Martyred. Don, the Snake Guy. 

I walked down the hall to the sanctuary. The stain glass window faced the West and the sun was just low enough to pierce the colors. The whole room was warm and thick with silence. It was just me, the green carpet and pews, and a glow in the room from the sun. It’s like the light was hugging me. I didn’t ever really know how to comprehend all of it, but I sat on the front pew and cried. Wept. Stunned.

Murdered? Unbelievable.

But, his story is one of thousands. Millions. Those over the years who have died for the name of Jesus. Those who have given their lives so that the name of Jesus would be made famous around the world are by no means a small amount of humanity.

It happens everyday. All the time. When I am shopping for shoes on Amazon or am weeping over the nations, they are dying. Who will go in their place? Maybe some will. Many will rise from the places they fell and take up the cause right there. Over and over the name of Jesus is taken round the world, fulfilling God’s desire that all men would know his name and the redemption he offers.

So, what does the Church do?

What about those of us who live in the States?

What do we do?

We pray. We pray for the power of the Spirit to consume us and show us how to pray and what to pray for. We pray that our strength and vitality to complete the task is armed and made steady. We pray.

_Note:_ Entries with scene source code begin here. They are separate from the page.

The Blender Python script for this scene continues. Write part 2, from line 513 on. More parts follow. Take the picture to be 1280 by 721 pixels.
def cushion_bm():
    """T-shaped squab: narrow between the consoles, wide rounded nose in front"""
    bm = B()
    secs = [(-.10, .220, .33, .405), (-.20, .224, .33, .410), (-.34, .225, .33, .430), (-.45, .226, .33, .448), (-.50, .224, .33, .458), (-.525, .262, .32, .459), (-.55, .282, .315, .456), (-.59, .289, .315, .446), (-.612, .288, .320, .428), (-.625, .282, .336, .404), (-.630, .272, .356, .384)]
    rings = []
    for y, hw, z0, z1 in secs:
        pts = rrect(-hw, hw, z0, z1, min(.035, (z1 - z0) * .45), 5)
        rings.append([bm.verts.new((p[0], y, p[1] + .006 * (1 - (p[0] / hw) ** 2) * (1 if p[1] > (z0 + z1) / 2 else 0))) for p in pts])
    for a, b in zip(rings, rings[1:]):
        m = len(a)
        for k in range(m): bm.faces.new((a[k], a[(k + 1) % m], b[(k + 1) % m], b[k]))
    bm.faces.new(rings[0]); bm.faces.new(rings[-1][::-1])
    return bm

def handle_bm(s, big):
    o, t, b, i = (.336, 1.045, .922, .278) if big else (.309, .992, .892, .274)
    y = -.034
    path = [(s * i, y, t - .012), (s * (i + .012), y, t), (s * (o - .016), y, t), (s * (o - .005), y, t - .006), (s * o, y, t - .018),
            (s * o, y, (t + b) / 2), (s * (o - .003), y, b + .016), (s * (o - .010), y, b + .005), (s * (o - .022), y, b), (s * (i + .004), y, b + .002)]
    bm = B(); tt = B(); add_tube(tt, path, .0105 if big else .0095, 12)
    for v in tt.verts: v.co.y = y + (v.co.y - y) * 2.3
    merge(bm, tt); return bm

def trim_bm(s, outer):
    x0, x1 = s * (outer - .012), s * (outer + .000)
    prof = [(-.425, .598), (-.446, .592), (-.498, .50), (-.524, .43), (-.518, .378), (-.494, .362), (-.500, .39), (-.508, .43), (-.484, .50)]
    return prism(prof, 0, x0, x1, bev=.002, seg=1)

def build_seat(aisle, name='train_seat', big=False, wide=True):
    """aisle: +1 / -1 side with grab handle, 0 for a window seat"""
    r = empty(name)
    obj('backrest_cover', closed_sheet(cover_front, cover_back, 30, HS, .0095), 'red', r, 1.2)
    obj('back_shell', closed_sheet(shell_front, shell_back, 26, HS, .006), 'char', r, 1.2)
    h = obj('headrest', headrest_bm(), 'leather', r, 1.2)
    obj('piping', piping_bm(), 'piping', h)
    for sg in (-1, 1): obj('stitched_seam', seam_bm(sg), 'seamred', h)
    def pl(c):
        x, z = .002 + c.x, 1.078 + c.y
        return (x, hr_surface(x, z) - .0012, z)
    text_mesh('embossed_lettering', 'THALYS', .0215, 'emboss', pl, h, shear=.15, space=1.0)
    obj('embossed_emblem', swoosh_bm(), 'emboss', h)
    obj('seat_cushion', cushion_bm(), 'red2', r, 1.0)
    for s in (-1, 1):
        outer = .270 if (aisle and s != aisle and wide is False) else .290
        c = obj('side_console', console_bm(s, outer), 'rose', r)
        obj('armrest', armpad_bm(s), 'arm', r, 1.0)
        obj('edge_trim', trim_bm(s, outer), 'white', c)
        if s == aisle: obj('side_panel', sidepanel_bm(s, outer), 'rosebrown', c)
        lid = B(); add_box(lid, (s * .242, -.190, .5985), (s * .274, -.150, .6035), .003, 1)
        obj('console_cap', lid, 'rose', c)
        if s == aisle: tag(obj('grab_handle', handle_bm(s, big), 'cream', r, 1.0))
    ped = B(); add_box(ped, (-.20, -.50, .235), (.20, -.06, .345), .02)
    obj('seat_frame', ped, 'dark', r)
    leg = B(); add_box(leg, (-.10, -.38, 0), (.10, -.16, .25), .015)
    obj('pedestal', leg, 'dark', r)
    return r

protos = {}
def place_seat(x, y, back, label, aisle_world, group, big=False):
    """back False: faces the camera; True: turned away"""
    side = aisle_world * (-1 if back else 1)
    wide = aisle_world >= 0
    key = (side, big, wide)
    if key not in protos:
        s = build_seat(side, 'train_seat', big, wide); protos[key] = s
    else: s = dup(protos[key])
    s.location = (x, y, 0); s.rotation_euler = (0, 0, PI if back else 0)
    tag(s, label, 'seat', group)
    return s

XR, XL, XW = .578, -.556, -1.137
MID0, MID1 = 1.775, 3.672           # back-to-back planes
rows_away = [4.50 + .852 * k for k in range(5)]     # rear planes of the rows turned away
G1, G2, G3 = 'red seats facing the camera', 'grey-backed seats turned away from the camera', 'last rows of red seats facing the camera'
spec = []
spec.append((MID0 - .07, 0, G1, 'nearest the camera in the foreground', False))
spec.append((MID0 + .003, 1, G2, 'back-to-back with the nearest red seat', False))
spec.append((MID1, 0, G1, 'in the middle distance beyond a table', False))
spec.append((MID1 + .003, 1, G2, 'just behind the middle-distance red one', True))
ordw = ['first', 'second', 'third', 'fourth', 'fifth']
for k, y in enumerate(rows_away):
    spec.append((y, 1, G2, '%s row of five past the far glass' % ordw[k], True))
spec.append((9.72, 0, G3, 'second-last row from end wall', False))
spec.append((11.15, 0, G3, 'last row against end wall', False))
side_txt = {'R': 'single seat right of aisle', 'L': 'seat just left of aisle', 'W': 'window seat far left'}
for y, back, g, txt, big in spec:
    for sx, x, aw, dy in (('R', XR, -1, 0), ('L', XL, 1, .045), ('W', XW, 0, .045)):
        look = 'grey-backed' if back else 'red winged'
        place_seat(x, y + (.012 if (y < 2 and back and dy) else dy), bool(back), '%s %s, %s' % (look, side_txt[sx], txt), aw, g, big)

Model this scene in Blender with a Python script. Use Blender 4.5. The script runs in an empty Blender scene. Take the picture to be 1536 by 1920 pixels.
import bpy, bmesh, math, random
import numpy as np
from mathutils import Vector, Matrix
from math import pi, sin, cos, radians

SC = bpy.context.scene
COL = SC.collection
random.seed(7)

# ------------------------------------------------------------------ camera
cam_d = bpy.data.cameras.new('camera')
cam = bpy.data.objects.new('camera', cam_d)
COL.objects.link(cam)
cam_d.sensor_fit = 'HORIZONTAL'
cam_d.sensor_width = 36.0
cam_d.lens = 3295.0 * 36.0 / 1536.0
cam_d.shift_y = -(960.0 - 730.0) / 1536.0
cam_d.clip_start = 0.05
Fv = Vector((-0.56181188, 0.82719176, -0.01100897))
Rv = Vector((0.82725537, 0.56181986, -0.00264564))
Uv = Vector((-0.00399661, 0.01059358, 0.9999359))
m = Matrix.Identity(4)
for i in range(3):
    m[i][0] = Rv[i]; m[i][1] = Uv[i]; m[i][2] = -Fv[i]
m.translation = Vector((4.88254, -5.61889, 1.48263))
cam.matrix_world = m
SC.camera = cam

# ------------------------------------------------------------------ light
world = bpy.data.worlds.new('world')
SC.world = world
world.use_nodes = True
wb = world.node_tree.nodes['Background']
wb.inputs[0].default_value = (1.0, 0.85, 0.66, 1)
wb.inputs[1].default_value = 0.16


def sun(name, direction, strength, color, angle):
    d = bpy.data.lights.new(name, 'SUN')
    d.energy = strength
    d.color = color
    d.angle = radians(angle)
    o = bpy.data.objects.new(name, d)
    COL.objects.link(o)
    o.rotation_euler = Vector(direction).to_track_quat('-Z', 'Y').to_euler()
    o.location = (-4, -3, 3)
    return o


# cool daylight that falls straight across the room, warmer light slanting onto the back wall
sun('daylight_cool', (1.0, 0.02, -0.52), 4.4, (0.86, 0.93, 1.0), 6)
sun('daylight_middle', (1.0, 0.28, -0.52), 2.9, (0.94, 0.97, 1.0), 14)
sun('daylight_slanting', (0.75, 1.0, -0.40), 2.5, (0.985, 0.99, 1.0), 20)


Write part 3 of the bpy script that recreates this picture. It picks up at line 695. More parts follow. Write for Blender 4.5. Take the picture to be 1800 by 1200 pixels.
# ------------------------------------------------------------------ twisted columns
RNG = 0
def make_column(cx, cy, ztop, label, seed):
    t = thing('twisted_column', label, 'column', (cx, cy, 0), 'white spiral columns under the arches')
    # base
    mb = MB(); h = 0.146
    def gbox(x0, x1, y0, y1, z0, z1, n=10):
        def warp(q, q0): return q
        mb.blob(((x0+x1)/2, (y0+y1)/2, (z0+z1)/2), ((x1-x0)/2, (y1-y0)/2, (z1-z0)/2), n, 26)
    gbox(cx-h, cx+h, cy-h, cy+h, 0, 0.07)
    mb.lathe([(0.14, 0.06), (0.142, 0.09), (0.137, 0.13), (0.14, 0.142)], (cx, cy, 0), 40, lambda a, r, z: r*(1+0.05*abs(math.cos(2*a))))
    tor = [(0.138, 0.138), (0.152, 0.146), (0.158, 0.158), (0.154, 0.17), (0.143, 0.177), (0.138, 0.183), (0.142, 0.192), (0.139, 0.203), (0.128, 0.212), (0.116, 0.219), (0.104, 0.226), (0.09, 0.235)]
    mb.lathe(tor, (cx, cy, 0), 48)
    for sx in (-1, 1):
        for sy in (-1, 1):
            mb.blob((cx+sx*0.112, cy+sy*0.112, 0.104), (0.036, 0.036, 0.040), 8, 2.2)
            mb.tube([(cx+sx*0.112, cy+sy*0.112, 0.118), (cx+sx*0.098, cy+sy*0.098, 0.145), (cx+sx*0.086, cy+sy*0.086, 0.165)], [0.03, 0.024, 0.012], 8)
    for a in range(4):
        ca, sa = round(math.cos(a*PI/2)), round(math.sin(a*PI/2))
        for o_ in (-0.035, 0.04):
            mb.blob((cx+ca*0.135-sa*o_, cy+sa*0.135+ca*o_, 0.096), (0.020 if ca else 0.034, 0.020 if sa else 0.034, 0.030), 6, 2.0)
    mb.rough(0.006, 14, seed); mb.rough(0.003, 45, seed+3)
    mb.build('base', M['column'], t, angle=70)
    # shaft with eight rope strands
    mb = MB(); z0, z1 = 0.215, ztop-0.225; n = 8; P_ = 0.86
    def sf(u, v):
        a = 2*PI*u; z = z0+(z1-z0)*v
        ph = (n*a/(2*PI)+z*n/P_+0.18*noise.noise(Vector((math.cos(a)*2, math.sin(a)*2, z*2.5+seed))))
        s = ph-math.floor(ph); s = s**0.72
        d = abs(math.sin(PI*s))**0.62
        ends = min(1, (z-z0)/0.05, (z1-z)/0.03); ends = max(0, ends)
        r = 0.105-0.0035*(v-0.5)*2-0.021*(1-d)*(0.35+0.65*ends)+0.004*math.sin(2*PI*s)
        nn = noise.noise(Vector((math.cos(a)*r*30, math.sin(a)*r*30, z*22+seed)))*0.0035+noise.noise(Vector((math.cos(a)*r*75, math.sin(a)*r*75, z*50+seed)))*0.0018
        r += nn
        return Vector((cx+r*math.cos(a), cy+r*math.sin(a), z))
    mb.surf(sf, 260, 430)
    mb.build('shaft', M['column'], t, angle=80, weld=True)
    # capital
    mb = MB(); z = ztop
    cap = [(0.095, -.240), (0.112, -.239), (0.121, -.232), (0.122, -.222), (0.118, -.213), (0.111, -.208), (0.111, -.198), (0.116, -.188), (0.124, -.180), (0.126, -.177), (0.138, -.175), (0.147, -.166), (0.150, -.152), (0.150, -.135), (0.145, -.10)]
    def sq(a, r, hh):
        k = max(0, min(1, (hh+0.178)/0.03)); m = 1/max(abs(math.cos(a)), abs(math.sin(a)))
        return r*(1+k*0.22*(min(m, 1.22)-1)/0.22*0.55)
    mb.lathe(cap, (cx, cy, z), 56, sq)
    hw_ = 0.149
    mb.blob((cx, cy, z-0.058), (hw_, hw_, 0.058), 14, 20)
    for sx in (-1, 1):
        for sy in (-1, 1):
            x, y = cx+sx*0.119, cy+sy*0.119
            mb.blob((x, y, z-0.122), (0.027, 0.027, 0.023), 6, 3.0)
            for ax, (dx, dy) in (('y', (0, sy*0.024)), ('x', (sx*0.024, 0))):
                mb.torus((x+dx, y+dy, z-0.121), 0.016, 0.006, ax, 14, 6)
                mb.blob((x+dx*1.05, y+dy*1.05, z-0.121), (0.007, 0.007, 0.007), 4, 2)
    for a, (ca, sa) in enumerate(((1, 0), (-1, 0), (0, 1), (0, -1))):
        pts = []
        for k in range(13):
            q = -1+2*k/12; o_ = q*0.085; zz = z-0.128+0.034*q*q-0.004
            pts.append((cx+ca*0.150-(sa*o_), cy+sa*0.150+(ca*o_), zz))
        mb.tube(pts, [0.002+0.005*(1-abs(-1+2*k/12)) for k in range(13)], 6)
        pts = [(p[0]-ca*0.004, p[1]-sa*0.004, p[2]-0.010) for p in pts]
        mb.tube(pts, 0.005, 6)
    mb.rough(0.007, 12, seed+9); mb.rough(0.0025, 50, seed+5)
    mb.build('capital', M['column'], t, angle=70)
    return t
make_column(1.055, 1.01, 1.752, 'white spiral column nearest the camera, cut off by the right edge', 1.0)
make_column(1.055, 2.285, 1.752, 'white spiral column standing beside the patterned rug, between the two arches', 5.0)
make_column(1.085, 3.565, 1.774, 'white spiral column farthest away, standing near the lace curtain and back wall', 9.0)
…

We pray…and we pray again.

We study. Most of the Church doesn’t know exactly what God’s desire is for the nations. Start reading. Find out. Take a Perspectives course. Go through “Xplore” with Center for Missions Mobilization. Study the Bible. Read Andrew Murray and John Piper. Learn. Don’t just say, “I don’t know.”! Find out! What IS God’s plan and heart for the nations? If you can’t answer that…find out the answer. (or ask me)

We join. Find out what your local church does to send missionaries around the world. Find out what trips you can go on and do it.

We give. Global impact can only be successful (outside of prayer and commitment) if the Church is not only sharing her time, and prayer, but her money as well. Send. Give money to those who are going into the nations who have yet to hear Christ! Get them there and then support them ferociously.

We go. If you have a burning to see the name of Jesus go into all nations, then by all means, GO! Find a team and join them. Talk to your pastor. Get trained, get support and get out of here!

We wake up. Our society feeds us with the mantra that more is better and your dream is exactly what God wants to do in your life. Man, that sounds amazing. I want him to make me happy and give me a dream to fulfill, but, oh (and I know I am swimming upstream) I struggle with our constant state of “Make my dreams come true, God!” when how many of us are asking, “God, will you make your dreams and passions come to pass and use me to do it?” Church. Wake up. It is HIS dream and HIS passion we should be studying, searching, praying for and living for. Not ours.

Will your 2015 be more about you and your dreams and plans, or will you take the time to find our exactly what God wants from his Church, from you? Will you pray, study, join, give, go and wake up? I pray you do. I pray I do.

Psalm 46:10 I will be exalted among the nations. I will be exalted in the earth.